THE TASK | Make an exact transcription of the material, leaving out all images.
──────── TASK MATERIAL ────────
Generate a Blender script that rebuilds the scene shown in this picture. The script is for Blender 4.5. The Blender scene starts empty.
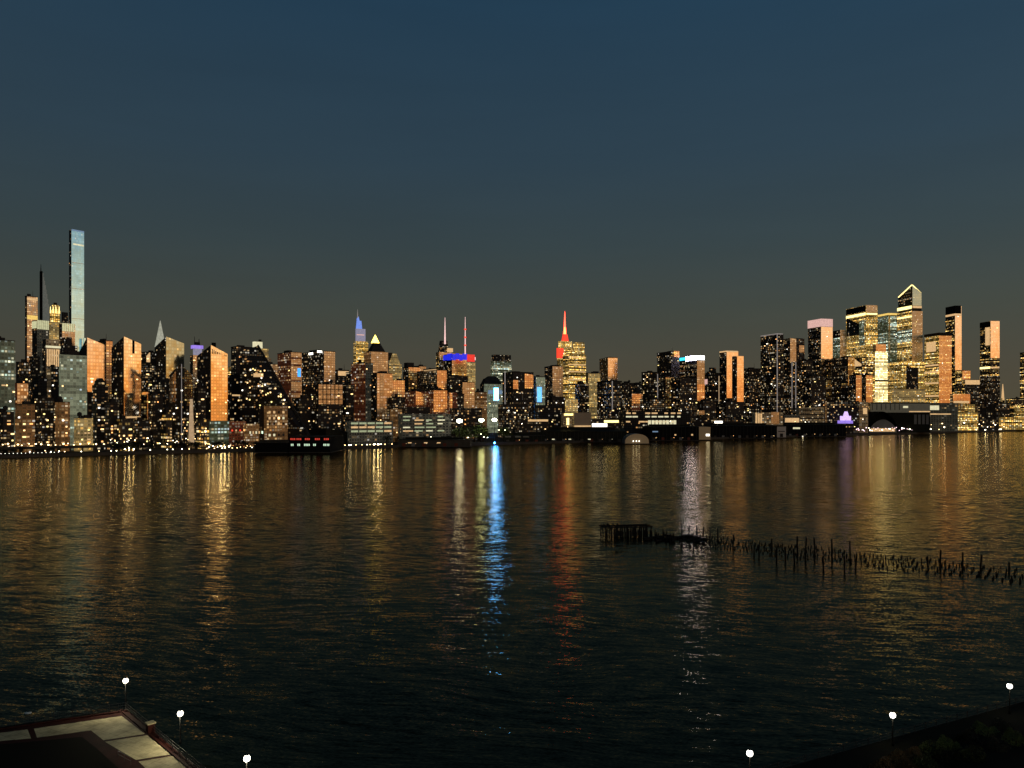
import bpy, bmesh, math, random
from mathutils import Vector, Matrix
RND = random.Random(11)
R = math.radians
sc = bpy.context.scene
COL = sc.collection
# ------------------------------------------------------------------ camera
H, F, HZ = 50.0, 760.0, 410.0          # eye height, focal length in px, horizon row
cd = bpy.data.cameras.new('camera'); cam = bpy.data.objects.new('camera', cd); COL.objects.link(cam)
cam.location = (0, 0, H); cam.rotation_euler = (R(90), 0, 0)
cd.sensor_width = 36.0; cd.lens = 36.0*F/1024; cd.shift_y = (HZ-384)/1024
cd.clip_end = 60000; cd.clip_start = 0.5
sc.camera = cam
def sx(px): return (px-512)/F
def zat(py, Y): return H + (HZ-py)*Y/F
def ground(px, py, z=0.0):
    Y = (H-z)*F/(py-HZ); return Vector((sx(px)*Y, Y, z))
SA, SB = Vector((-531, 792)), Vector((1219, 1810))     # far shoreline, runs away to the south
SU = (SB-SA).normalized(); SN = Vector((SU.y, -SU.x))  # along shore, toward the river
def shoreY(px):
    s = sx(px); d = SB-SA
    t = (s*SA.y-SA.x)/(d.x-s*d.y); return SA.y+t*d.y
GZ = 3.0
def lin(c):
    return tuple(((v/255+0.055)/1.055)**2.4 if v > 10 else v/255/12.92 for v in c)
# ------------------------------------------------------------------ materials
class NT:
    def __init__(s, name):
        s.m = bpy.data.materials.new(name); s.m.use_nodes = True
        s.t = s.m.node_tree; s.t.nodes.clear()
    def n(s, typ, **kw):
        nd = s.t.nodes.new(typ)
        for k, v in kw.items(): setattr(nd, k, v)
        return nd
    def put(s, sock, v):
        if hasattr(v, 'is_output'): s.t.links.new(v, sock)
        elif v is not None: sock.default_value = v
    def math(s, op, a, b=None, c=None, clamp=False):
        nd = s.n('ShaderNodeMath', operation=op, use_clamp=clamp)
        s.put(nd.inputs[0], a)
        if b is not None: s.put(nd.inputs[1], b)
        if c is not None: s.put(nd.inputs[2], c)
        return nd.outputs[0]
    def vec(s, x, y, z):
        nd = s.n('ShaderNodeCombineXYZ')
        for i, v in enumerate((x, y, z)): s.put(nd.inputs[i], v)
        return nd.outputs[0]
    def sep(s, v):
        nd = s.n('ShaderNodeSeparateXYZ'); s.put(nd.inputs[0], v); return nd.outputs
    def vmath(s, op, a, b=None, scale=None):
        nd = s.n('ShaderNodeVectorMath', operation=op); s.put(nd.inputs[0], a)
        if b is not None: s.put(nd.inputs[1], b)
        if scale is not None: s.put(nd.inputs['Scale'], scale)
        return nd.outputs[0] if op not in ('DOT_PRODUCT', 'LENGTH') else nd.outputs['Value']
    def mix(s, f, a, b):
        nd = s.n('ShaderNodeMix', data_type='RGBA'); s.put(nd.inputs[0], f)
        s.put(nd.inputs[6], a); s.put(nd.inputs[7], b); return nd.outputs[2]
    def ramp(s, f, stops, interp='LINEAR'):
        nd = s.n('ShaderNodeValToRGB'); s.put(nd.inputs[0], f); cr = nd.color_ramp; cr.interpolation = interp
        while len(cr.elements) < len(stops): cr.elements.new(0.5)
        for e, (p, c) in zip(cr.elements, stops): e.position = p; e.color = (*c[:3], 1)
        return nd.outputs[0]
    def noise(s, v, scale, detail=2, rough=0.5, dim='3D'):
        nd = s.n('ShaderNodeTexNoise', noise_dimensions=dim); s.put(nd.inputs['Vector'], v)
        nd.inputs['Scale'].default_value = scale; nd.inputs['Detail'].default_value = detail
        nd.inputs['Roughness'].default_value = rough
        return nd.outputs
    def bsdf(s, color, rough=0.6, metal=0.0, emis=None, estr=0.0, normal=None, spec=0.5):
        b = s.n('ShaderNodeBsdfPrincipled'); s.put(b.inputs['Base Color'], color); s.put(b.inputs['Roughness'], rough)
        s.put(b.inputs['Metallic'], metal); s.put(b.inputs['Specular IOR Level'], spec)
        if emis is not None: s.put(b.inputs['Emission Color'], emis); s.put(b.inputs['Emission Strength'], estr)
        if normal is not None: s.put(b.inputs['Normal'], normal)
        o = s.n('ShaderNodeOutputMaterial'); s.t.links.new(b.outputs[0], o.inputs[0]); return b
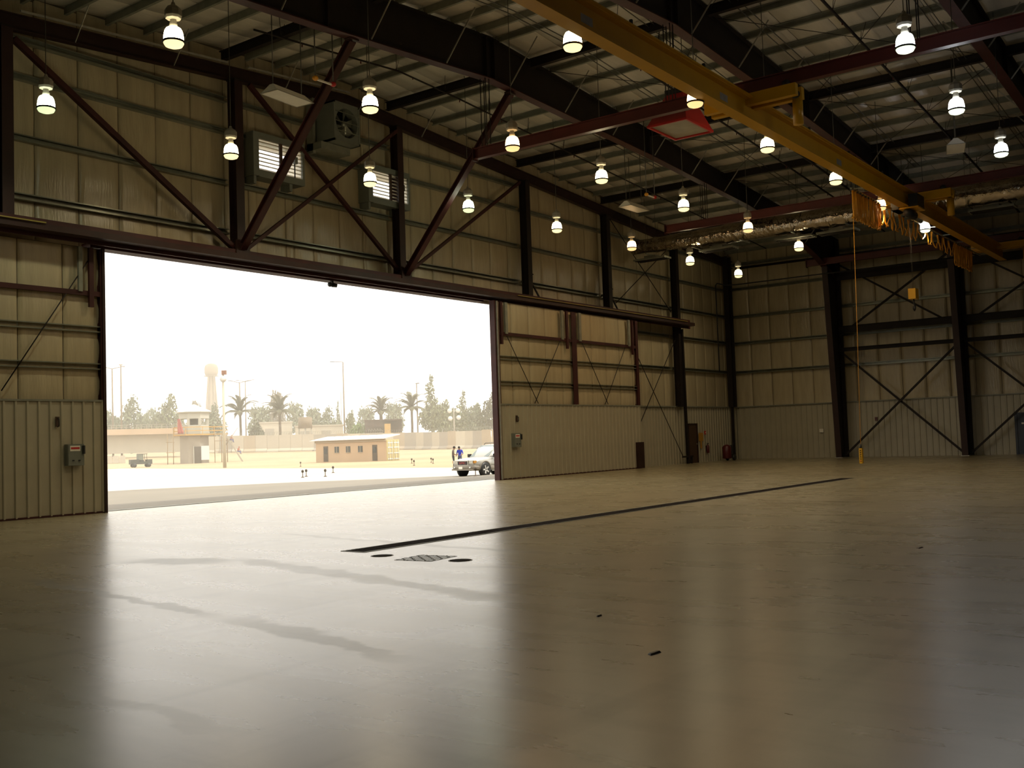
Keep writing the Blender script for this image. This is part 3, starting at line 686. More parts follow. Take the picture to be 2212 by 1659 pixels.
────────
SOLUTION FOR THIS PROBLEM |
Generate a Blender script that rebuilds the scene shown in this picture. The script is for Blender 4.5. The Blender scene starts empty.
import bpy, bmesh, math, random
from mathutils import Vector, Matrix
RND = random.Random(11)
R = math.radians
sc = bpy.context.scene
COL = sc.collection
# ------------------------------------------------------------------ camera
H, F, HZ = 50.0, 760.0, 410.0          # eye height, focal length in px, horizon row
cd = bpy.data.cameras.new('camera'); cam = bpy.data.objects.new('camera', cd); COL.objects.link(cam)
cam.location = (0, 0, H); cam.rotation_euler = (R(90), 0, 0)
cd.sensor_width = 36.0; cd.lens = 36.0*F/1024; cd.shift_y = (HZ-384)/1024
cd.clip_end = 60000; cd.clip_start = 0.5
sc.camera = cam
def sx(px): return (px-512)/F
def zat(py, Y): return H + (HZ-py)*Y/F
def ground(px, py, z=0.0):
    Y = (H-z)*F/(py-HZ); return Vector((sx(px)*Y, Y, z))
SA, SB = Vector((-531, 792)), Vector((1219, 1810))     # far shoreline, runs away to the south
SU = (SB-SA).normalized(); SN = Vector((SU.y, -SU.x))  # along shore, toward the river
def shoreY(px):
    s = sx(px); d = SB-SA
    t = (s*SA.y-SA.x)/(d.x-s*d.y); return SA.y+t*d.y
GZ = 3.0
def lin(c):
    return tuple(((v/255+0.055)/1.055)**2.4 if v > 10 else v/255/12.92 for v in c)
# ------------------------------------------------------------------ materials
class NT:
    def __init__(s, name):
        s.m = bpy.data.materials.new(name); s.m.use_nodes = True
        s.t = s.m.node_tree; s.t.nodes.clear()
    def n(s, typ, **kw):
        nd = s.t.nodes.new(typ)
        for k, v in kw.items(): setattr(nd, k, v)
        return nd
    def put(s, sock, v):
        if hasattr(v, 'is_output'): s.t.links.new(v, sock)
        elif v is not None: sock.default_value = v
    def math(s, op, a, b=None, c=None, clamp=False):
        nd = s.n('ShaderNodeMath', operation=op, use_clamp=clamp)
        s.put(nd.inputs[0], a)
        if b is not None: s.put(nd.inputs[1], b)
        if c is not None: s.put(nd.inputs[2], c)
        return nd.outputs[0]
    def vec(s, x, y, z):
        nd = s.n('ShaderNodeCombineXYZ')
        for i, v in enumerate((x, y, z)): s.put(nd.inputs[i], v)
        return nd.outputs[0]
    def sep(s, v):
        nd = s.n('ShaderNodeSeparateXYZ'); s.put(nd.inputs[0], v); return nd.outputs
    def vmath(s, op, a, b=None, scale=None):
        nd = s.n('ShaderNodeVectorMath', operation=op); s.put(nd.inputs[0], a)
        if b is not None: s.put(nd.inputs[1], b)
        if scale is not None: s.put(nd.inputs['Scale'], scale)
        return nd.outputs[0] if op not in ('DOT_PRODUCT', 'LENGTH') else nd.outputs['Value']
    def mix(s, f, a, b):
        nd = s.n('ShaderNodeMix', data_type='RGBA'); s.put(nd.inputs[0], f)
        s.put(nd.inputs[6], a); s.put(nd.inputs[7], b); return nd.outputs[2]
    def ramp(s, f, stops, interp='LINEAR'):
        nd = s.n('ShaderNodeValToRGB'); s.put(nd.inputs[0], f); cr = nd.color_ramp; cr.interpolation = interp
        while len(cr.elements) < len(stops): cr.elements.new(0.5)
        for e, (p, c) in zip(cr.elements, stops): e.position = p; e.color = (*c[:3], 1)
        return nd.outputs[0]
    def noise(s, v, scale, detail=2, rough=0.5, dim='3D'):
        nd = s.n('ShaderNodeTexNoise', noise_dimensions=dim); s.put(nd.inputs['Vector'], v)
        nd.inputs['Scale'].default_value = scale; nd.inputs['Detail'].default_value = detail
        nd.inputs['Roughness'].default_value = rough
        return nd.outputs
    def bsdf(s, color, rough=0.6, metal=0.0, emis=None, estr=0.0, normal=None, spec=0.5):
        b = s.n('ShaderNodeBsdfPrincipled'); s.put(b.inputs['Base Color'], color); s.put(b.inputs['Roughness'], rough)
        s.put(b.inputs['Metallic'], metal); s.put(b.inputs['Specular IOR Level'], spec)
        if emis is not None: s.put(b.inputs['Emission Color'], emis); s.put(b.inputs['Emission Strength'], estr)
        if normal is not None: s.put(b.inputs['Normal'], normal)
        o = s.n('ShaderNodeOutputMaterial'); s.t.links.new(b.outputs[0], o.inputs[0]); return b
Keep writing the Blender script for this image. This is part 3, starting at line 686. More parts follow. Take the picture to be 2212 by 1659 pixels.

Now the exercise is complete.